A manager of these manufacturing firms said: “‘Support’ is women’s clothing especially manufactured for comfortable house work.”

One such manufacturing shop was closed last month in northern Tehran and due to losses, the owner was not able to pay the employees.

“They shut down another clothing factory with no justification.”

In recent weeks, there has been an increase in shutting down shops selling clothing that is considered ‘improper’ by the clerical regime

Moreover, last week it was reported that, at least 30 shops, including photography shops, barber shops and printing shops, were sealed in several cities in the Mazandaran Province (northern Iran) under the pretense that they have breached Islamic codes.

Iranian police regularly carry out morality checks at shops and arrest women and youth on the pretext of improper clothing and non-Islamic hairstyles.

According to the National Council of Resistance of Iran, on January 19, the Commander of Morality Police warned that the regime’s strict women’s dress code has become a source of friction between the people and the regime.

He told a group of clerics at a seminar on ‘the Hejab and chastity’ in the city of Qom on Sunday (January 19): “Improper dressing and avoiding wearing the veil is one of the oldest issues in Islamic society and for police today this issue is a point of friction between the rulers and the body of the society.”

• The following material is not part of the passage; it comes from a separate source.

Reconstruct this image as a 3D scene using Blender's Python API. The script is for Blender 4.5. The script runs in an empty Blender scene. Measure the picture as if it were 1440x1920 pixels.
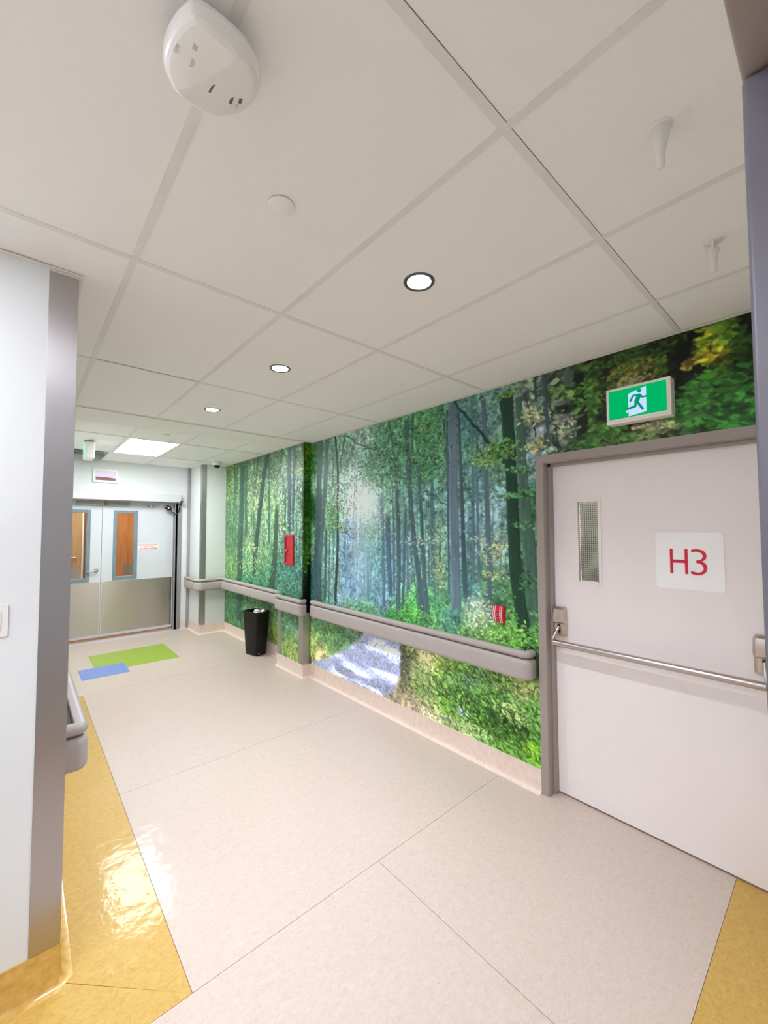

“And many of those avoid the dress code have themselves grown up in religious families. This issue of improper veiling has turned into a security issue that is threatening our society.”


In the seminar, Cleric Mohammad Reza Zaibai-Nejad, the director of a center for research on family issues, warned that: “If we lower the measures that have been taken, society will become more emboldened…, and if we become too harsh society will collapse.”